Systems programming, down to the operating system implementation level. I am used to checking & propagating error conditions, validating untrusted data, avoiding memory leaks, minimizing memory allocation, optimizing for spatial locality. Debugging is to be embraced, not feared.
assert()is my friend.Concurrency: I can deal with nondeterministic concurrency without going insane. I know how to avoid race conditions, and I can debug them when I'm wrong. I can not only use but implement: message-passing (synchronous or asynchronous), futures, fork/join, and plain old mutexes & condition variables.
Language implementation: parsing, compilation, garbage collection, type checking & inference. I know a little about optimization, and am eager to learn more. I haven't implemented a JIT yet, but it's on my to-do list.
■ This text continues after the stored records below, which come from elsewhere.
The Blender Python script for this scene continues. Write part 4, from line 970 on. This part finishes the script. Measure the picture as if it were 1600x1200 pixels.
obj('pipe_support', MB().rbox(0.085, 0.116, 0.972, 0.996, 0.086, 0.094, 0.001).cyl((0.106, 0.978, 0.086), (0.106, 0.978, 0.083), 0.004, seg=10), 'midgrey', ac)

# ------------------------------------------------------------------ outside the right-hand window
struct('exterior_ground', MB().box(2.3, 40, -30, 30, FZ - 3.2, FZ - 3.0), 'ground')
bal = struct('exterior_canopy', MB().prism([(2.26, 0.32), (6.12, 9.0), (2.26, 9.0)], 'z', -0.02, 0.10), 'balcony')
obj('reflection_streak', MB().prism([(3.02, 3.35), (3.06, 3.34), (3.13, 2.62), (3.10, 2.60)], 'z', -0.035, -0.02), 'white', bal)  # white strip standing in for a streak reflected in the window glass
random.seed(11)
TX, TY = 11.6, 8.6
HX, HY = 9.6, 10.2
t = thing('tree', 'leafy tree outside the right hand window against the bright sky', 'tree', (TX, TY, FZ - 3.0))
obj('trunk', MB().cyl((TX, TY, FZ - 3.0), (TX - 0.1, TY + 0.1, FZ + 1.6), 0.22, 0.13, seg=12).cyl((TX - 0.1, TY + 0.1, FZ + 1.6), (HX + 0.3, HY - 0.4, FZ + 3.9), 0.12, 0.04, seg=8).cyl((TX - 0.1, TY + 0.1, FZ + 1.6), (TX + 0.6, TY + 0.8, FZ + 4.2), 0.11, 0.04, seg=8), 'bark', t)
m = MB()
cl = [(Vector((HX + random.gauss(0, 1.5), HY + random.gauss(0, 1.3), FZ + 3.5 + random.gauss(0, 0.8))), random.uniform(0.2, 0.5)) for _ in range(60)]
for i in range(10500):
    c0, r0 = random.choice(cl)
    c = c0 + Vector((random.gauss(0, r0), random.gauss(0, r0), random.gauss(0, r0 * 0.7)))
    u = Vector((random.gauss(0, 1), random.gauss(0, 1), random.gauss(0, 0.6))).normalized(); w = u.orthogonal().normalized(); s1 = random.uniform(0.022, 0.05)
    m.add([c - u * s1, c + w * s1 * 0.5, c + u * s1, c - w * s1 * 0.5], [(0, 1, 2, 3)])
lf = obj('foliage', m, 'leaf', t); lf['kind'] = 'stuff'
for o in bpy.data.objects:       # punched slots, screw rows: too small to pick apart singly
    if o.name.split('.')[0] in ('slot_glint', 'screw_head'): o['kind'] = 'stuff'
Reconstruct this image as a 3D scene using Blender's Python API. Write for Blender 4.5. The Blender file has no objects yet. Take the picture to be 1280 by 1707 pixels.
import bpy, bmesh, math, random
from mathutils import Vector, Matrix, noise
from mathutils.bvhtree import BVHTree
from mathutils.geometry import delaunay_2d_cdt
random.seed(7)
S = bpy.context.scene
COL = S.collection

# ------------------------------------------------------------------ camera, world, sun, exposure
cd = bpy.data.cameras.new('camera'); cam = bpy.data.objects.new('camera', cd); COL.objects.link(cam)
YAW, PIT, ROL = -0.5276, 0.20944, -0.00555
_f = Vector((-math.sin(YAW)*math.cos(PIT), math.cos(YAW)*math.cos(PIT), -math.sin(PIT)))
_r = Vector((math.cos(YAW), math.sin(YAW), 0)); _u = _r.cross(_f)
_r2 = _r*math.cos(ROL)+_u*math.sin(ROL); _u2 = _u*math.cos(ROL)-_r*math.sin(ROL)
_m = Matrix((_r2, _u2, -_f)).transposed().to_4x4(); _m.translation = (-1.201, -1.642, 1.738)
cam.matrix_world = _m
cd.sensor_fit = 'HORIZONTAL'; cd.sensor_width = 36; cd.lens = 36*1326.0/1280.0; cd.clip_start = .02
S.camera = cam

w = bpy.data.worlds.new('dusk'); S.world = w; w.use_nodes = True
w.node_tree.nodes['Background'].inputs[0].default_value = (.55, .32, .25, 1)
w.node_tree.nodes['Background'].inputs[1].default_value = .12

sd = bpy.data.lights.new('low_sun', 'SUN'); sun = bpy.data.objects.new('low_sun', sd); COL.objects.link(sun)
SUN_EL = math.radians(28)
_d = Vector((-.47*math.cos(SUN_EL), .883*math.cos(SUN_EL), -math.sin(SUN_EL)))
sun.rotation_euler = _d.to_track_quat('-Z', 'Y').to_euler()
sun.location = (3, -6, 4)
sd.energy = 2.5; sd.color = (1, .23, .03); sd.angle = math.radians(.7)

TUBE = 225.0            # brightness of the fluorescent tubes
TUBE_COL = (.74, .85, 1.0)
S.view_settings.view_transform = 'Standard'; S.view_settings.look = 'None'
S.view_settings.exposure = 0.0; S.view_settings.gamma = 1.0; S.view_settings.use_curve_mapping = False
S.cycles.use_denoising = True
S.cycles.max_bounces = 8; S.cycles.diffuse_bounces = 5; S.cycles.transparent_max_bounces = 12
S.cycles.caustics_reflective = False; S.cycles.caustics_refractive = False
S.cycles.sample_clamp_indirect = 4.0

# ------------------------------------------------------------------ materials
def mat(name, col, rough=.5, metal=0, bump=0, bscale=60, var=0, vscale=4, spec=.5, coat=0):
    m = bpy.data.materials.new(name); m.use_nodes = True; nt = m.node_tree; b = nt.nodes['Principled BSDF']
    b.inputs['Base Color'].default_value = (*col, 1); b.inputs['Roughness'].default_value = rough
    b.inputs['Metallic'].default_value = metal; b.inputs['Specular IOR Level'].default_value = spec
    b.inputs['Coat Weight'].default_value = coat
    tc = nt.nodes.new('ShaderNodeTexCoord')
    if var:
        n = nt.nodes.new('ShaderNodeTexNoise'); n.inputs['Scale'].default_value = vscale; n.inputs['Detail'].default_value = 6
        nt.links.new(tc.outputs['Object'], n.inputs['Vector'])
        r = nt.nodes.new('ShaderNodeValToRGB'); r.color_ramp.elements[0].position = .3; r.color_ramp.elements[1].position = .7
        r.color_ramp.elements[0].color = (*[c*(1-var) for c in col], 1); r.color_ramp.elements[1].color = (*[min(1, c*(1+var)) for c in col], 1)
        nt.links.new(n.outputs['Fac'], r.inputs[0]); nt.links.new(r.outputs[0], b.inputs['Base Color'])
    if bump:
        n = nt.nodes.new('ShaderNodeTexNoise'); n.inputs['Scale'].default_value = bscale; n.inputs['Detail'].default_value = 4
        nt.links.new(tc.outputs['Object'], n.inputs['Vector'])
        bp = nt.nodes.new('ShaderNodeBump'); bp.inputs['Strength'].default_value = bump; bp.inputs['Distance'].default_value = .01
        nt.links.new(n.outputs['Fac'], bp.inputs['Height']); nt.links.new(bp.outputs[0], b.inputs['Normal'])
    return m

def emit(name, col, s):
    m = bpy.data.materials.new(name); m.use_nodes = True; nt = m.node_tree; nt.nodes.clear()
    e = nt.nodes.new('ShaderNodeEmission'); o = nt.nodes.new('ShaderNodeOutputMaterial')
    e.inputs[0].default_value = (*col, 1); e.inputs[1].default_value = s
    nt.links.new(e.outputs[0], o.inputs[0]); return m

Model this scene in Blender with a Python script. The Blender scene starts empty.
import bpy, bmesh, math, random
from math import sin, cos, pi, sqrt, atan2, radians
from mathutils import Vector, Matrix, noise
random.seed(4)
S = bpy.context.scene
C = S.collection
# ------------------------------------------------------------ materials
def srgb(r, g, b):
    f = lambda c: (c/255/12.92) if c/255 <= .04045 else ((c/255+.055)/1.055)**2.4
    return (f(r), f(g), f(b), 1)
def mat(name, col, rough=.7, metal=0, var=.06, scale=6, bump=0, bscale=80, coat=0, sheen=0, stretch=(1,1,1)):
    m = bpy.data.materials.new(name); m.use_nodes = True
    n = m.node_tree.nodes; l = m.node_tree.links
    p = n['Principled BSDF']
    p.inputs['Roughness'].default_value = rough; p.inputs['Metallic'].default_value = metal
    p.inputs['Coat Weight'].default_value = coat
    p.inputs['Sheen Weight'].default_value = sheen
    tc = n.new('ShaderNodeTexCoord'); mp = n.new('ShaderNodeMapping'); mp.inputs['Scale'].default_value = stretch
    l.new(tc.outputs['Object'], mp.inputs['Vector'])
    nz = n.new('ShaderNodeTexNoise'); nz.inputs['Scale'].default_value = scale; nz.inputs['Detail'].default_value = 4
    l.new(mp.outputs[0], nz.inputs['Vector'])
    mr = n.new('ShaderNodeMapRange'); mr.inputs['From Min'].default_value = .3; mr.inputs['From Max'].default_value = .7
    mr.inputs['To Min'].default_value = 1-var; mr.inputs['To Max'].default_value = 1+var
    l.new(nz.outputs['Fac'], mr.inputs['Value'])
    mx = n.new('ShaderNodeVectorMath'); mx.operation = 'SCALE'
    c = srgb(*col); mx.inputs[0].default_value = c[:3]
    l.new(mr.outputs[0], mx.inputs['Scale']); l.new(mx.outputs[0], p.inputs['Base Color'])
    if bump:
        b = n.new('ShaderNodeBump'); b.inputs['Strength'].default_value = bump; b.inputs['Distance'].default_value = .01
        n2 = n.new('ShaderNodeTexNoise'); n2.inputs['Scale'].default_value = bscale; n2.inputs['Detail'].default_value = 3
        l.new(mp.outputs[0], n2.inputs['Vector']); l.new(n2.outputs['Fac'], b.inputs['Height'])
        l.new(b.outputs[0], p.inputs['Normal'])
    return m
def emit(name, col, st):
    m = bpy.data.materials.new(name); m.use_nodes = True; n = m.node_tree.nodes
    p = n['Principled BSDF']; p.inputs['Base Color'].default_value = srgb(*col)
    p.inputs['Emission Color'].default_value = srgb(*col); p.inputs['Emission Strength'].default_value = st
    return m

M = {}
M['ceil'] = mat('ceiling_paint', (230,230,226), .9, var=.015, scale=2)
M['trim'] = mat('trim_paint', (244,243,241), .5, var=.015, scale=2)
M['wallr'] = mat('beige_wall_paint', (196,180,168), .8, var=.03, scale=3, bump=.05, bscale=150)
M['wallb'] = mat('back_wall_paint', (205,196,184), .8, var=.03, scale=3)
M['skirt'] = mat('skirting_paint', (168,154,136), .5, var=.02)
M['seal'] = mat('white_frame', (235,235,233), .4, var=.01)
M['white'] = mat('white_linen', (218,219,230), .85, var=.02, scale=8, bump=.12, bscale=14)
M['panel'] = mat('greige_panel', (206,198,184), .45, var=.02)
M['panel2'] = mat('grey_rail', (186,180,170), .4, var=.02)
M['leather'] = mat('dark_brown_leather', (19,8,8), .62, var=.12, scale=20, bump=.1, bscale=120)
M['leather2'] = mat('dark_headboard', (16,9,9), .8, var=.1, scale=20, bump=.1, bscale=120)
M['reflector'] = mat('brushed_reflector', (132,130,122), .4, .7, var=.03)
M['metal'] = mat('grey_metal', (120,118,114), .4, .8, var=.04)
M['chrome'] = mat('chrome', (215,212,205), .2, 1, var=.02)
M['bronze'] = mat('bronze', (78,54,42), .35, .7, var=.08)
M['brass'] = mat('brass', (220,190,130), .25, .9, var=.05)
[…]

Common sense: Algorithmic improvements beat hand-optimization. Code should be as simple as possible but no simpler. Document your assumptions and check them. Don't commit untested code. Factor out repeated patterns. Insert platitude here.
Learning. I work hardest on the things that interest me, and learning new things interests me immensely. Hence, I learn fast.
I'm not a "code cowboy". I document my code and I play well with others.
As you may have noticed, I'm not particularly modest. This may be a good or a bad thing.